▸ **Goal**
Copy out the data exactly, leaving the pictures behind.

━━━━━━━━━━

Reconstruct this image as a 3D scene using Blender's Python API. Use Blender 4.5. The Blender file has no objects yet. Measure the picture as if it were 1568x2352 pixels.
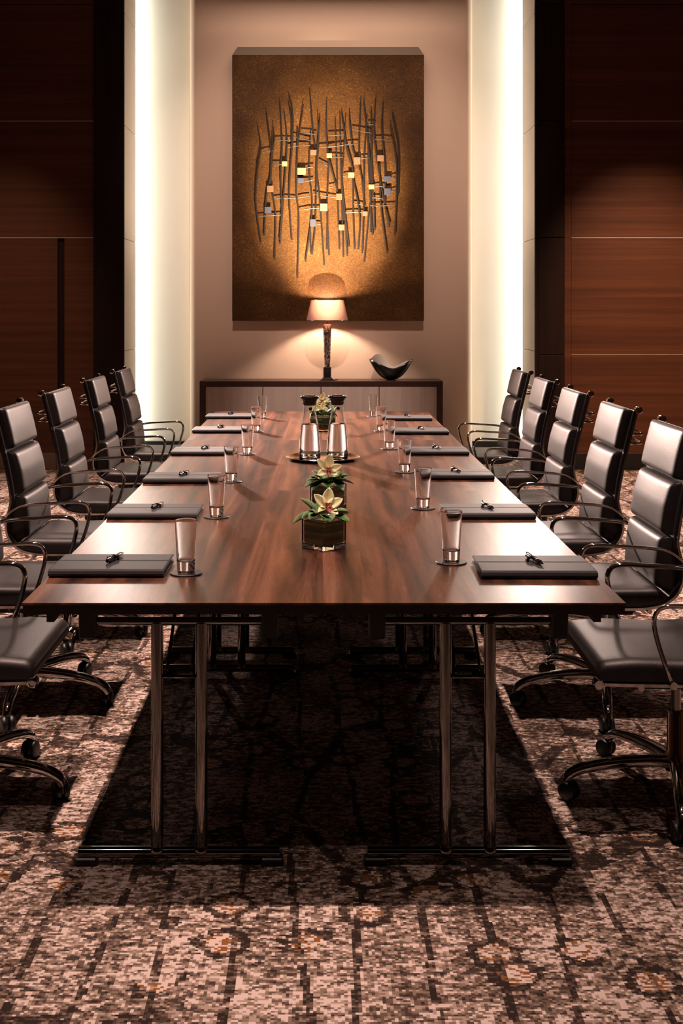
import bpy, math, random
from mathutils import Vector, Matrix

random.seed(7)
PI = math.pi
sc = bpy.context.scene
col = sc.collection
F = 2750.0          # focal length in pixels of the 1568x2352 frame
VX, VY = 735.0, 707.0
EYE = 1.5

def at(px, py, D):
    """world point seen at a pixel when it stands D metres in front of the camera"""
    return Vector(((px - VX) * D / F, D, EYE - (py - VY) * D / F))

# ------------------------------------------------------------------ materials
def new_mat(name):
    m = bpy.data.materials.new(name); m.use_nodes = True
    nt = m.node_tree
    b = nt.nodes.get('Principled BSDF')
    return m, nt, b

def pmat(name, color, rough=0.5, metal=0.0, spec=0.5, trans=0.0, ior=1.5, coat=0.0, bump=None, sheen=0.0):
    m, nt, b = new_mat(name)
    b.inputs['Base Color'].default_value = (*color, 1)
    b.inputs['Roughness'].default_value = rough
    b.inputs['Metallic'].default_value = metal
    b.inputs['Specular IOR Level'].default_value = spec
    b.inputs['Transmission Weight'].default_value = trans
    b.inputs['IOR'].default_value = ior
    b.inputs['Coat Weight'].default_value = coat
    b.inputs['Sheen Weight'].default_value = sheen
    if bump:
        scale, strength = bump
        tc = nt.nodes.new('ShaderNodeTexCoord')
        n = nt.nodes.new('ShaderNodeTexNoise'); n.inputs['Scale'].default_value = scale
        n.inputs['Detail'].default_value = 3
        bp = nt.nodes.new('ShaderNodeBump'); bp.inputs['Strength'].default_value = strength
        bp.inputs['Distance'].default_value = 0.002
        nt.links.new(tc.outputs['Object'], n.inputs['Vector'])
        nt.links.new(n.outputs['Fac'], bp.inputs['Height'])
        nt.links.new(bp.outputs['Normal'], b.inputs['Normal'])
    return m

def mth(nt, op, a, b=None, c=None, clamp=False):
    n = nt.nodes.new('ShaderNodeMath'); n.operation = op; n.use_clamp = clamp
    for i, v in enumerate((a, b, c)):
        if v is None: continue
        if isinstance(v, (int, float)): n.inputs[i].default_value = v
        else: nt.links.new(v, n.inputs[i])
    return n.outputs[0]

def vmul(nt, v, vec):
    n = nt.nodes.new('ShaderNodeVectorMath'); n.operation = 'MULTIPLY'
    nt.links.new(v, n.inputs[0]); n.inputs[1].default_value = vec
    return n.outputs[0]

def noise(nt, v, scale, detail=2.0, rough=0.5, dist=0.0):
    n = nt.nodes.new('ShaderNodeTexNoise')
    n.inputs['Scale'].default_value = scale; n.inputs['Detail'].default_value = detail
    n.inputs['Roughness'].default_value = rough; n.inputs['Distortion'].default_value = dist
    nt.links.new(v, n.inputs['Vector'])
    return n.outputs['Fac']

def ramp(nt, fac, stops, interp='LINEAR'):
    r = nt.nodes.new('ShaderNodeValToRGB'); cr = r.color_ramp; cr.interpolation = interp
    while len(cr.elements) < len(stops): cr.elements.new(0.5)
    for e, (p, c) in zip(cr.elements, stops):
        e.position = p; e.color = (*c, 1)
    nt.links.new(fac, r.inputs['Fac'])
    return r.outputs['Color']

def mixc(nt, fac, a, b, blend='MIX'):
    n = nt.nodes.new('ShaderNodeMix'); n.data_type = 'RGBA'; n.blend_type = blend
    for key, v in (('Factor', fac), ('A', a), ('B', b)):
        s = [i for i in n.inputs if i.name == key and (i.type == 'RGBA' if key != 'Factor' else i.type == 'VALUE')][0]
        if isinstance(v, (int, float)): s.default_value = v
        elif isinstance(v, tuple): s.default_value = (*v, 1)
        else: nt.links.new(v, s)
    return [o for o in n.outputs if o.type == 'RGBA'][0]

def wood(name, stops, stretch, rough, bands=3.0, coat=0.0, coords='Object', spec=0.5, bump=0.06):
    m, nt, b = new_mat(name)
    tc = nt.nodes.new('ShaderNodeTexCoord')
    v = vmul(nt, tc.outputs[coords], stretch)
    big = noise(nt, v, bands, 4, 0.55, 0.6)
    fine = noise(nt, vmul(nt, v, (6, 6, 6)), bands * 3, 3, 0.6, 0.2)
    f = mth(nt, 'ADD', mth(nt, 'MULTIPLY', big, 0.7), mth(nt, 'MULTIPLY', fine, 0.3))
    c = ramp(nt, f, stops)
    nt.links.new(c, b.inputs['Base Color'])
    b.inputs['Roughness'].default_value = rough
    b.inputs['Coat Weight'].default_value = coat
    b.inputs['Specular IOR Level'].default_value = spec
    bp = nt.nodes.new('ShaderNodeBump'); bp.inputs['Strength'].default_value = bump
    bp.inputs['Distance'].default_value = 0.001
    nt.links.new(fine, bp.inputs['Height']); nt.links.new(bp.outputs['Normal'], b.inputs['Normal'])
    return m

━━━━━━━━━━

▸ **Finished answer**
Reconstruct this image as a 3D scene using Blender's Python API. Use Blender 4.5. The Blender file has no objects yet. Measure the picture as if it were 1568x2352 pixels.
import bpy, math, random
from mathutils import Vector, Matrix

random.seed(7)
PI = math.pi
sc = bpy.context.scene
col = sc.collection
F = 2750.0          # focal length in pixels of the 1568x2352 frame
VX, VY = 735.0, 707.0
EYE = 1.5

def at(px, py, D):
    """world point seen at a pixel when it stands D metres in front of the camera"""
    return Vector(((px - VX) * D / F, D, EYE - (py - VY) * D / F))

# ------------------------------------------------------------------ materials
def new_mat(name):
    m = bpy.data.materials.new(name); m.use_nodes = True
    nt = m.node_tree
    b = nt.nodes.get('Principled BSDF')
    return m, nt, b

def pmat(name, color, rough=0.5, metal=0.0, spec=0.5, trans=0.0, ior=1.5, coat=0.0, bump=None, sheen=0.0):
    m, nt, b = new_mat(name)
    b.inputs['Base Color'].default_value = (*color, 1)
    b.inputs['Roughness'].default_value = rough
    b.inputs['Metallic'].default_value = metal
    b.inputs['Specular IOR Level'].default_value = spec
    b.inputs['Transmission Weight'].default_value = trans
    b.inputs['IOR'].default_value = ior
    b.inputs['Coat Weight'].default_value = coat
    b.inputs['Sheen Weight'].default_value = sheen
    if bump:
        scale, strength = bump
        tc = nt.nodes.new('ShaderNodeTexCoord')
        n = nt.nodes.new('ShaderNodeTexNoise'); n.inputs['Scale'].default_value = scale
        n.inputs['Detail'].default_value = 3
        bp = nt.nodes.new('ShaderNodeBump'); bp.inputs['Strength'].default_value = strength
        bp.inputs['Distance'].default_value = 0.002
        nt.links.new(tc.outputs['Object'], n.inputs['Vector'])
        nt.links.new(n.outputs['Fac'], bp.inputs['Height'])
        nt.links.new(bp.outputs['Normal'], b.inputs['Normal'])
    return m

def mth(nt, op, a, b=None, c=None, clamp=False):
    n = nt.nodes.new('ShaderNodeMath'); n.operation = op; n.use_clamp = clamp
    for i, v in enumerate((a, b, c)):
        if v is None: continue
        if isinstance(v, (int, float)): n.inputs[i].default_value = v
        else: nt.links.new(v, n.inputs[i])
    return n.outputs[0]

def vmul(nt, v, vec):
    n = nt.nodes.new('ShaderNodeVectorMath'); n.operation = 'MULTIPLY'
    nt.links.new(v, n.inputs[0]); n.inputs[1].default_value = vec
    return n.outputs[0]

def noise(nt, v, scale, detail=2.0, rough=0.5, dist=0.0):
    n = nt.nodes.new('ShaderNodeTexNoise')
    n.inputs['Scale'].default_value = scale; n.inputs['Detail'].default_value = detail
    n.inputs['Roughness'].default_value = rough; n.inputs['Distortion'].default_value = dist
    nt.links.new(v, n.inputs['Vector'])
    return n.outputs['Fac']

def ramp(nt, fac, stops, interp='LINEAR'):
    r = nt.nodes.new('ShaderNodeValToRGB'); cr = r.color_ramp; cr.interpolation = interp
    while len(cr.elements) < len(stops): cr.elements.new(0.5)
    for e, (p, c) in zip(cr.elements, stops):
        e.position = p; e.color = (*c, 1)
    nt.links.new(fac, r.inputs['Fac'])
    return r.outputs['Color']

def mixc(nt, fac, a, b, blend='MIX'):
    n = nt.nodes.new('ShaderNodeMix'); n.data_type = 'RGBA'; n.blend_type = blend
    for key, v in (('Factor', fac), ('A', a), ('B', b)):
        s = [i for i in n.inputs if i.name == key and (i.type == 'RGBA' if key != 'Factor' else i.type == 'VALUE')][0]
        if isinstance(v, (int, float)): s.default_value = v
        elif isinstance(v, tuple): s.default_value = (*v, 1)
        else: nt.links.new(v, s)
    return [o for o in n.outputs if o.type == 'RGBA'][0]

def wood(name, stops, stretch, rough, bands=3.0, coat=0.0, coords='Object', spec=0.5, bump=0.06):
    m, nt, b = new_mat(name)
    tc = nt.nodes.new('ShaderNodeTexCoord')
    v = vmul(nt, tc.outputs[coords], stretch)
    big = noise(nt, v, bands, 4, 0.55, 0.6)
    fine = noise(nt, vmul(nt, v, (6, 6, 6)), bands * 3, 3, 0.6, 0.2)
    f = mth(nt, 'ADD', mth(nt, 'MULTIPLY', big, 0.7), mth(nt, 'MULTIPLY', fine, 0.3))
    c = ramp(nt, f, stops)
    nt.links.new(c, b.inputs['Base Color'])
    b.inputs['Roughness'].default_value = rough
    b.inputs['Coat Weight'].default_value = coat
    b.inputs['Specular IOR Level'].default_value = spec
    bp = nt.nodes.new('ShaderNodeBump'); bp.inputs['Strength'].default_value = bump
    bp.inputs['Distance'].default_value = 0.001
    nt.links.new(fine, bp.inputs['Height']); nt.links.new(bp.outputs['Normal'], b.inputs['Normal'])
    return m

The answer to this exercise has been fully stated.